DLC has been a long practiced dark art in the world of videogames. Let's be honest, good reader, we really have no one else to blame here but ourselves. The first time DLC happened was when some guy at Bethesda got way too drunk at the company Christmas party, and thought it'd be a gas to sell purely cosmetic armor for a horse. He knew it wouldn't sell. It couldn't possibly sell! Because who the hell would spend actual money on that? Hahaha! Get Jim from Accounting over here, he'll want to see this!
It could have ended right there over that glass off warm eggnog, but some poor fella out in vidyagame land just had to buy it. Thus began the videogames industry's years long DLC orgy that we're currently blindfolded and handcuffed to.
Since then, developers have probably spent more time on developing hats, deathmatch maps, and tacked-on singleplayer maps that really should have been included in the $60 price tag for a new game, than they've spent, you know, developing games.
In the case of my beloved Diablo 3, Blizzard might be testing our love just a bit too much. Several weeks ago, they made public their plans to offer an auction house where any player can buy and sell in-game items from any other player. While this is awesome because it circumnavigates the black market for paid item trades in Diablo 2, it still sucks shit because you and I both know I am going to take out a second mortgage on my house when the opening bell rings in Sanctuary. That, or I'll become an item baron, richer than the seven richest Kings in Asia!
But, seriously though – I'll be in the poor house. Please take care of my family.
...Because if you haven't, sorry bud – you're missing out on content forever. Just so I'm being clear, this should also read “I hope you've already pre-ordered the same game from five different retailers”. But I'm sure it's no big deal. Videogames are the exclusive pastime of the world's 12 richest families, so you can keep your kidneys, m'lord.
Oh, wait. It's not? You mean, the commoners can play videogames too!? My word! How can they afford all this juicy, pre-order exclusive content!? There goes Xbox Live!
Yes, in what is, according to this list, the second-shittiest retail practice in the videogames industry, you have to pay full price for a game before you even know if it's worth a warmed over piece of shit. If you don't, you're locked out of in-game content that will forever take up space on the disc, taunting you, laughing at your shortcomings, teasing you about peeing yourself that one time.
We've all tasted the bitterness of a game that is awesome in previews, but is apparently held together by little pieces of string, duct tape, and questionable intentions when it finally hits your hot little hands. I fully admit that I was duped by Hellgate: London. My willful ignorance continued all the way through the beta, when half the game's environments were textured by pictures of Bill Roper shrugging at me, confused as to what I saw in his game. I knew you'd get an innumerable quantity of bugs fixed within two weeks, Mr. Roper. Well, that is, if numbers went high enough to count them all.

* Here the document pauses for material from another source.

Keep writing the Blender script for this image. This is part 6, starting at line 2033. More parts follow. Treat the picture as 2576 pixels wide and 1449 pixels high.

But my point is, I had to get in that goddamn beta. I had to see what the game was like, because I knew, based on absolutely nothing, that it was going to be worth it! So, I slapped down $50 on a pre-order for the game to insert myself in the pre-release testing.
And it worked out awesome! LALALALALA I CAN'T HEAR YOU.
You say you can't afford $60 for a new game months before you know if it's shit or not? Well, allow we, the videogames industry, to give you the biggest middle-finger we possibly can. Then, let us hold you down and slowly hang our spit over your face, then suck it back up right before it lands on your nose, because you're never buying this game used, either! That is, unless you pay $10 for exactly no reason.
Sony, the company that had the balls to charge $600 for a game console in 2006, and had no idea why people weren't using Playstation 3s to line their gardens, is now charging $10 extra on all first-party titles bought used. Well, it's technically optional. That is, if you don't mind not having access to things like multiplayer. No one plays multiplayer anymore, right? Right. No problem here whatsoever.
Except that other companies are following suit with their own ridiculous schemes, which probably came straight from the machinations of a rejected villain during the latter days of the Pierce Brosnan James Bond era. Much like a really terrible line from those movies, when you're a business charging and re-charging for the exact same thing, Christmas also comes more than once a year.
For instance, EA, of all companies, had one of the milder schemes in that you would get bonus maps and content for buying the latest Medal of Honor game new, which technically wasn't outright contempt for the unwashed used game buyer, but then they heard that Sony was one-upping them in the race to the bottom, and are now locking used game buyers out of multiplayer as well.
I get that companies need to feed their families too, but do they really need to gold-plate their slip'n slides in front of their platinum mansions? I mean, I settled for silver, fertile reader, and I've got all this internet money flying my way so fast, it's practically busting my beautiful face open.